Exercise brief ::
Write the listing out again, all of it, word for word.

==============================

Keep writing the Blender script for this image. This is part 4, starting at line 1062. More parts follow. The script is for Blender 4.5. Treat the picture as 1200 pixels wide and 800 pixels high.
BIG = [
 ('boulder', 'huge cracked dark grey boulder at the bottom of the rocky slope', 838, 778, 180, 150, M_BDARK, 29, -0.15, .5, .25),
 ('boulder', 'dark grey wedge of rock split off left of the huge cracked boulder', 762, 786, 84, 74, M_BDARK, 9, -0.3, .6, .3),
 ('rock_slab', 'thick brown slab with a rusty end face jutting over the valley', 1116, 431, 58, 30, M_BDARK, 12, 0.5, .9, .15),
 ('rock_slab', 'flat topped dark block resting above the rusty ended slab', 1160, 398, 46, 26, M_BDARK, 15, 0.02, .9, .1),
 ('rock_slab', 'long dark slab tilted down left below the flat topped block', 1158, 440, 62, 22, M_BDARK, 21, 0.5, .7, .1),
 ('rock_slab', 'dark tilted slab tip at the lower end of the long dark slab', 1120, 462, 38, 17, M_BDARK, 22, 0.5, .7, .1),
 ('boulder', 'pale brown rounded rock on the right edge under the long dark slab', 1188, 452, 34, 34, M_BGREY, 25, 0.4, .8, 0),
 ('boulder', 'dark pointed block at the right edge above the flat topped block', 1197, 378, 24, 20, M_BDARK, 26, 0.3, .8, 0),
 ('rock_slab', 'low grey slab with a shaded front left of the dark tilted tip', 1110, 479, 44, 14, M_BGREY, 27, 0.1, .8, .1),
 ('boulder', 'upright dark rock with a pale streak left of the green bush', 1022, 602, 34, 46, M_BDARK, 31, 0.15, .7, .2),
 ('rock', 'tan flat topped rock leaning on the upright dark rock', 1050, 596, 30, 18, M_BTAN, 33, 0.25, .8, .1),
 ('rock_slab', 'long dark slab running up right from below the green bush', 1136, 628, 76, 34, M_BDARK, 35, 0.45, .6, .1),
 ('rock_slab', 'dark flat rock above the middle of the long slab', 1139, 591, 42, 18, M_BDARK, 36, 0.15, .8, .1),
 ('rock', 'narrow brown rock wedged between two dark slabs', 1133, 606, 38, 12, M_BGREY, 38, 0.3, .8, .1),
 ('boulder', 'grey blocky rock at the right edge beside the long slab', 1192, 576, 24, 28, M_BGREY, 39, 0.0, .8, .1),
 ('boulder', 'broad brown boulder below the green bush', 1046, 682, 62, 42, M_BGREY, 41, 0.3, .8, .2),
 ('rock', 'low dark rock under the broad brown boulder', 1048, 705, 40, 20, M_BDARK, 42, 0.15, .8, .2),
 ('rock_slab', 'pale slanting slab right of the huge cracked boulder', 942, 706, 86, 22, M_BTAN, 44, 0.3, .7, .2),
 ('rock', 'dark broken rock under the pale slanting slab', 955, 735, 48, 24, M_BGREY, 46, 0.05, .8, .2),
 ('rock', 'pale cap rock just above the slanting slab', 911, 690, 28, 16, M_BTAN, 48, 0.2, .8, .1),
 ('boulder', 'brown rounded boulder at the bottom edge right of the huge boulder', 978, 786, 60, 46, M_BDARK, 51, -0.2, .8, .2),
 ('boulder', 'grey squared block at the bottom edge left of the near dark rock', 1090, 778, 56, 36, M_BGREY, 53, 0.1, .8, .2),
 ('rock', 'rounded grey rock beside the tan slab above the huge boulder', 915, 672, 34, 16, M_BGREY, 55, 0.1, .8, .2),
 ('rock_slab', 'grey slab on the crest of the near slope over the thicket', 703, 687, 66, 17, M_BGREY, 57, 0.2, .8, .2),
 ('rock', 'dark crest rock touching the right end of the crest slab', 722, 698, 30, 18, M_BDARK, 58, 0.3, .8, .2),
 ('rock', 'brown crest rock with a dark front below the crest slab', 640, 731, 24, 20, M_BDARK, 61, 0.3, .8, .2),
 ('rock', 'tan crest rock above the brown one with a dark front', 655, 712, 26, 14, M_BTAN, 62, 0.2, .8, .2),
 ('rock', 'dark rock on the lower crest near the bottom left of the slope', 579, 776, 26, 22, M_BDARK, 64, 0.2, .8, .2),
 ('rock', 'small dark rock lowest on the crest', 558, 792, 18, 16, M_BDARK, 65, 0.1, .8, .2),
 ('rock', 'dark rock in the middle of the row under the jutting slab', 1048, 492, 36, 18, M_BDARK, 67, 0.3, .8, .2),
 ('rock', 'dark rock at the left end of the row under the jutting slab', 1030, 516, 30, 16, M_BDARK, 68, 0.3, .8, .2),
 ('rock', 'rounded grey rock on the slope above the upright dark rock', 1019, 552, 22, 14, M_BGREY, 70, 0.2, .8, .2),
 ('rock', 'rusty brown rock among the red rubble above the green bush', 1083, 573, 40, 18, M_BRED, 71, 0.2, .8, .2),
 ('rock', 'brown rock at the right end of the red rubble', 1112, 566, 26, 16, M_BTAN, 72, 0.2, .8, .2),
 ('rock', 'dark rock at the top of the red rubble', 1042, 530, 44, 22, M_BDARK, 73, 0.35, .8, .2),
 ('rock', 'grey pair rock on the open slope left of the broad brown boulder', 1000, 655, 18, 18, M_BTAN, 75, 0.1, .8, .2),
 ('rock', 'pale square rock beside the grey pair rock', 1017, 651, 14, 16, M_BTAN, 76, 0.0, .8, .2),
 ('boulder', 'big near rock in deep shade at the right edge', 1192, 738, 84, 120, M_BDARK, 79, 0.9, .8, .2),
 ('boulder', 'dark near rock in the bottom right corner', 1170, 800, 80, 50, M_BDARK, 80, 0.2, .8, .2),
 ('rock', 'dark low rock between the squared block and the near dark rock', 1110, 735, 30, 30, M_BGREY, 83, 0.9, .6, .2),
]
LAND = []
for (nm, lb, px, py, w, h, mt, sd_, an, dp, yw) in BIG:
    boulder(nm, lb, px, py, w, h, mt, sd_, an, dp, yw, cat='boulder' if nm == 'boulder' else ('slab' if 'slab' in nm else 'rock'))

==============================

Result of this exercise ::
Keep writing the Blender script for this image. This is part 4, starting at line 1062. More parts follow. The script is for Blender 4.5. Treat the picture as 1200 pixels wide and 800 pixels high.
BIG = [
 ('boulder', 'huge cracked dark grey boulder at the bottom of the rocky slope', 838, 778, 180, 150, M_BDARK, 29, -0.15, .5, .25),
 ('boulder', 'dark grey wedge of rock split off left of the huge cracked boulder', 762, 786, 84, 74, M_BDARK, 9, -0.3, .6, .3),
 ('rock_slab', 'thick brown slab with a rusty end face jutting over the valley', 1116, 431, 58, 30, M_BDARK, 12, 0.5, .9, .15),
 ('rock_slab', 'flat topped dark block resting above the rusty ended slab', 1160, 398, 46, 26, M_BDARK, 15, 0.02, .9, .1),
 ('rock_slab', 'long dark slab tilted down left below the flat topped block', 1158, 440, 62, 22, M_BDARK, 21, 0.5, .7, .1),
 ('rock_slab', 'dark tilted slab tip at the lower end of the long dark slab', 1120, 462, 38, 17, M_BDARK, 22, 0.5, .7, .1),
 ('boulder', 'pale brown rounded rock on the right edge under the long dark slab', 1188, 452, 34, 34, M_BGREY, 25, 0.4, .8, 0),
 ('boulder', 'dark pointed block at the right edge above the flat topped block', 1197, 378, 24, 20, M_BDARK, 26, 0.3, .8, 0),
 ('rock_slab', 'low grey slab with a shaded front left of the dark tilted tip', 1110, 479, 44, 14, M_BGREY, 27, 0.1, .8, .1),
 ('boulder', 'upright dark rock with a pale streak left of the green bush', 1022, 602, 34, 46, M_BDARK, 31, 0.15, .7, .2),
 ('rock', 'tan flat topped rock leaning on the upright dark rock', 1050, 596, 30, 18, M_BTAN, 33, 0.25, .8, .1),
 ('rock_slab', 'long dark slab running up right from below the green bush', 1136, 628, 76, 34, M_BDARK, 35, 0.45, .6, .1),
 ('rock_slab', 'dark flat rock above the middle of the long slab', 1139, 591, 42, 18, M_BDARK, 36, 0.15, .8, .1),
 ('rock', 'narrow brown rock wedged between two dark slabs', 1133, 606, 38, 12, M_BGREY, 38, 0.3, .8, .1),
 ('boulder', 'grey blocky rock at the right edge beside the long slab', 1192, 576, 24, 28, M_BGREY, 39, 0.0, .8, .1),
 ('boulder', 'broad brown boulder below the green bush', 1046, 682, 62, 42, M_BGREY, 41, 0.3, .8, .2),
 ('rock', 'low dark rock under the broad brown boulder', 1048, 705, 40, 20, M_BDARK, 42, 0.15, .8, .2),
 ('rock_slab', 'pale slanting slab right of the huge cracked boulder', 942, 706, 86, 22, M_BTAN, 44, 0.3, .7, .2),
 ('rock', 'dark broken rock under the pale slanting slab', 955, 735, 48, 24, M_BGREY, 46, 0.05, .8, .2),
 ('rock', 'pale cap rock just above the slanting slab', 911, 690, 28, 16, M_BTAN, 48, 0.2, .8, .1),
 ('boulder', 'brown rounded boulder at the bottom edge right of the huge boulder', 978, 786, 60, 46, M_BDARK, 51, -0.2, .8, .2),
 ('boulder', 'grey squared block at the bottom edge left of the near dark rock', 1090, 778, 56, 36, M_BGREY, 53, 0.1, .8, .2),
 ('rock', 'rounded grey rock beside the tan slab above the huge boulder', 915, 672, 34, 16, M_BGREY, 55, 0.1, .8, .2),
 ('rock_slab', 'grey slab on the crest of the near slope over the thicket', 703, 687, 66, 17, M_BGREY, 57, 0.2, .8, .2),
 ('rock', 'dark crest rock touching the right end of the crest slab', 722, 698, 30, 18, M_BDARK, 58, 0.3, .8, .2),
 ('rock', 'brown crest rock with a dark front below the crest slab', 640, 731, 24, 20, M_BDARK, 61, 0.3, .8, .2),
 ('rock', 'tan crest rock above the brown one with a dark front', 655, 712, 26, 14, M_BTAN, 62, 0.2, .8, .2),
 ('rock', 'dark rock on the lower crest near the bottom left of the slope', 579, 776, 26, 22, M_BDARK, 64, 0.2, .8, .2),
 ('rock', 'small dark rock lowest on the crest', 558, 792, 18, 16, M_BDARK, 65, 0.1, .8, .2),
 ('rock', 'dark rock in the middle of the row under the jutting slab', 1048, 492, 36, 18, M_BDARK, 67, 0.3, .8, .2),
 ('rock', 'dark rock at the left end of the row under the jutting slab', 1030, 516, 30, 16, M_BDARK, 68, 0.3, .8, .2),
 ('rock', 'rounded grey rock on the slope above the upright dark rock', 1019, 552, 22, 14, M_BGREY, 70, 0.2, .8, .2),
 ('rock', 'rusty brown rock among the red rubble above the green bush', 1083, 573, 40, 18, M_BRED, 71, 0.2, .8, .2),
 ('rock', 'brown rock at the right end of the red rubble', 1112, 566, 26, 16, M_BTAN, 72, 0.2, .8, .2),
 ('rock', 'dark rock at the top of the red rubble', 1042, 530, 44, 22, M_BDARK, 73, 0.35, .8, .2),
 ('rock', 'grey pair rock on the open slope left of the broad brown boulder', 1000, 655, 18, 18, M_BTAN, 75, 0.1, .8, .2),
 ('rock', 'pale square rock beside the grey pair rock', 1017, 651, 14, 16, M_BTAN, 76, 0.0, .8, .2),
 ('boulder', 'big near rock in deep shade at the right edge', 1192, 738, 84, 120, M_BDARK, 79, 0.9, .8, .2),
 ('boulder', 'dark near rock in the bottom right corner', 1170, 800, 80, 50, M_BDARK, 80, 0.2, .8, .2),
 ('rock', 'dark low rock between the squared block and the near dark rock', 1110, 735, 30, 30, M_BGREY, 83, 0.9, .6, .2),
]
LAND = []
for (nm, lb, px, py, w, h, mt, sd_, an, dp, yw) in BIG:
    boulder(nm, lb, px, py, w, h, mt, sd_, an, dp, yw, cat='boulder' if nm == 'boulder' else ('slab' if 'slab' in nm else 'rock'))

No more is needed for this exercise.